Jatuh Hati pada Kesan Pertama

Senza Arsendy 21 Juli 2014

Aku senang hari ini. Hari ini aku resmi menjadi siswa kelas 1 SD Inpres Bandu. Aku memang tidak menyiapkan banyak untuk hari pertamaku ini. Di saat kebanyakan siswa lain mengenakan hal yang serba baru, aku mengenakan pakaian seragam turunan dari kakakku yang warnanya sudah tidak lagi putih. Tas yang seharusnya aku pakai talinya juga putus sehingga tidak bisa aku pakai ke sekolah. Begitu pun sepatu, sepatu yang aku pakai bukan sepatu baru yang hitamnya masih bagus. Aku yakin orang lain yang melihatku dari luar tidak akan menyangka bahwa aku adalah siswa baru—kecuali hanya melihat dari tinggi badanku saja. Tampilanku sungguh berbeda dengan mayoritas siswa baru pada umumnya.

Namun, jangan coba bandingkan semangatku dengan siswa baru lainnya. Aku yakin aku menang jauh. Boleh saja tampilan luarku tidak serba baru seperti siswa lain, tetapi semangat yang aku bawa ke sekolah hari ini sangat besar. Hal inilah yang mendorong aku untuk mau berjalan jauh ke sekolah, seorang diri tanpa diantar orang tuaku ke sekolah.

Jarak rumahku dengan sekolah cukup jauh. Sekolahku ada di dusun Bebalain, sementara rumahku ada di ujung dusun Bandu. Aku berjalan ke sekolah sekitar pukul enam pagi. Satu buku tulis dan pensil aku masukan ke dalam plastik lalu aku simpan di dalam baju karena tasku sudah rusak. Semalam habis hujan, udara dingin masih terasa selama aku berjalan. Di tengah perjalanan tetiba ada seseorang yang dibonceng motor menyapaku. Aku tidak kenal siapa dia. Wajahnya seperti orang baru di kampungku. Mungkin, dia adalah guru baru yang katanya datang dari Jakarta? Aku balas sapaannya.

Dua menit menuju pukul tujuh aku sampai di sekolah. Sekolah masih sangat sepi. Aku melihat ada Bapak yang menyapaku tadi di jalan. Ia bersama Jen, kakak kelasku yang rumahnya satu dusun denganku. Aku berjalan menuju kelasku. Sayang sekali ternyata kelasnya masih berantakan. Hanya ada meja di kelas, aku tidak tahu bangku-bangku ada dimana.

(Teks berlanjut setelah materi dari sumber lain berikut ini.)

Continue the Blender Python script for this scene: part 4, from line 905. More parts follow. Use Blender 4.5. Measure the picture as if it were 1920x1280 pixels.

Saat aku ingin keluar kelas, Bapak tadi menghampiriku di depan kelas. Kita berkenalan. Ternyata benar dugaanku, Bapak tadi memang guru baru di sekolahku. Nama panjangnya aku tak jelas dengar, cuma dia bilang aku dapat memanggilnya “Pak Senja”. Namanya memang jauh dari nama orang Rote kebanyakan yang pernah aku dengar. Pak Senja seperti wartawan. Banyak sekali ia bertanya padaku. Bahkan ia sampai bertanya apakah aku pagi ini mandi sendiri atau dimandikan. Ketika ditanya ini, aku dan Jen—yang saat itu ada di sampingku sama-sama tertawa. Tentu pagi ini aku mandi sendiri. Ada-ada saja memang pertanyaan Pak Senja.

Pak Senja juga bertanya apa aku sudah bisa membaca atau belum. Tentu aku jawab sudah bisa. Namun sepertinya Pak Senja tidak percaya. Wajahnya tampak meremehkanku sambil berkata “masa?”. Lalu dia mengajakku ke ruangan kelas lima. Di sana banyak buku. Pak Senja mengambil satu buku, aku diminta untuk membaca halaman depan buku tersebut.

“Atlas Hewan,” aku baca tanpa mengeja. Pak Senja tersenyum lebar. Aku pun demikian. Aku yakin saat itu Pak Senja sudah mulai mengagumiku.

Ah, Pak Senja! Ini masih awal. Boleh saja aku berbeda tampilan luar dengan siswa baru lainnya, tetapi semangatku untuk belajar selalu tinggi. Aku yakin aku akan banyak lagi lihat senyum-senyum Pak Senja melihat kebolehanku.

“Ya sudah! Ayo kita bersih-bersih kelas sekarang!” Ajak Pak Senja keluar kelas.

***

Mulai besok, saya sudah punya jawaban jika orang luar bertanya pada saya terkait pengalaman jatuh hati pada kesan pertama. Ya Delfin, Pak Senja telah jatuh hati denganmu. Terima kasih Delfin! Kamu membuat Bapak merasa optimis untuk satu tahun ke depan.